General News of Thursday, 10 September 2020

Source: ghanaiantimes.com.gh

Dutch company swindled €165,000 from GPHA - Minister tells PAC

Transport Minister, Kwaku Ofori Asiamah Transport Minister, Kwaku Ofori Asiamah

Dutch ship making company, Scheepsbouw Noord, has swindled the Ghana Ports and Harbours Authority (GPHA) of €165,000, the Auditor-General has reported to Parliament.   

The amount is a part payment for the production and delivery of a €1,100,000 pilot launch boat for the Authority in 2011.

“During our audit, (in 2016), the boat had still not been delivered to the Authority,” the Auditor General, Daniel Yaw Domelevo, stated in his report on public boards, corporations and other statutory institutions for the year ending December 31, 2017.

The report, which is currently under consideration by the Public Accounts Committee (PAC) of Parliament, said: “This amount cannot be treated as bad debt.

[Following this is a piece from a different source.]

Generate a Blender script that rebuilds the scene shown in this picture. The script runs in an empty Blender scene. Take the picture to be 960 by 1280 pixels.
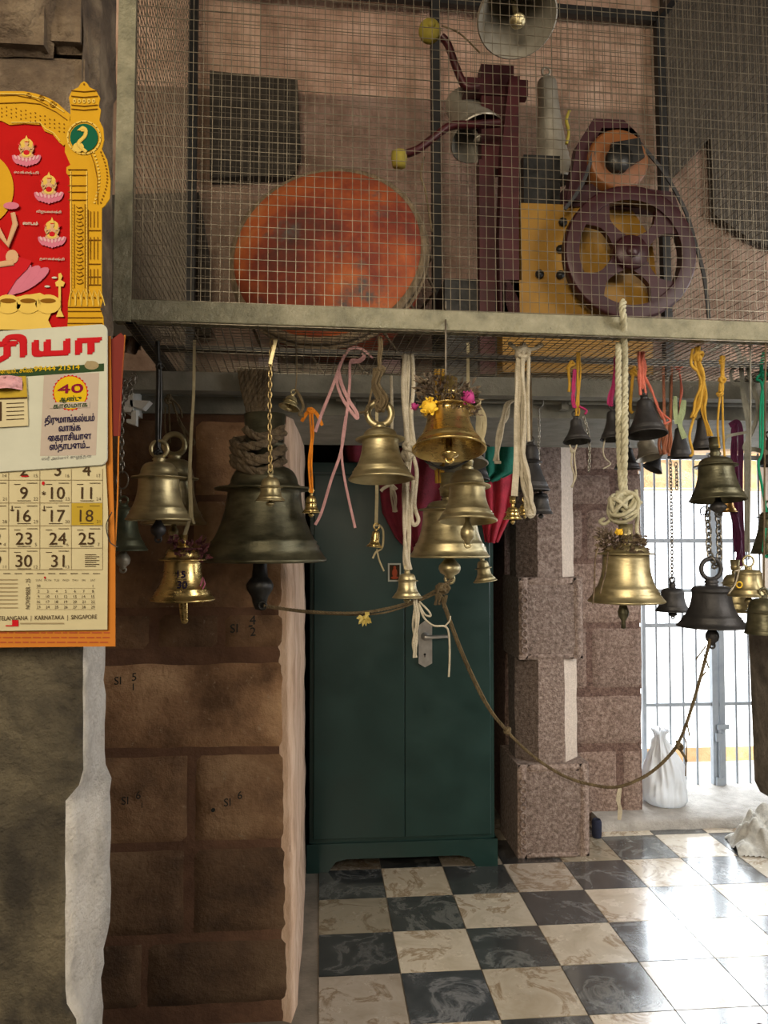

Every effort should be made by management to recover this amount, including legal action.”

But leading the GPHA to appear before the PAC, Transport Minister, Kwaku Ofori Asiamah, asked the Committee to consider the amount a bad debt.

He explained that efforts to retrieve the money have been fruitless, saying “we are not making any headway (in efforts to retrieve the money), yet we are spending a lot of money on this matter.”

“If I were to bring before you the kind of cost that we have incurred in retrieving this money (you would be surprised),” he told the James Klutse Avedzi chaired Committee in Accra yesterday.

Mr Asiamah continued: “If you go into it, you will find out that the agent who led the (company) to Ghana is dead and the company has gone bankrupt.”

He explained that the GPHA has on several occasions traced the agent, before his death, to Zimbabwe, South Africa, Germany and Holland to no avail.

“Mr Chairman, we are incurring a lot of money in dealing with this matter yet we are not making any headway. It’s a difficult situation and as a body, you need to take a decision on this matter, because we are spending a lot,” the minister said.

When asked how much the GPHA might have spent chasing the money, Mr Asiamah was unable to tell the Committee, but promised to furnish it with the necessary documentation.

In determining the matter, Mr Avedzi said a decision to whether or not write-off the debt could only be recommended to the board of the GPHA.

“Let us have a basis for the Committee to take a decision. Give us an idea of how much you have spent so far in chasing this money…and based on that we will recommend to the board for it to be written-off,” Mr Avedzi said.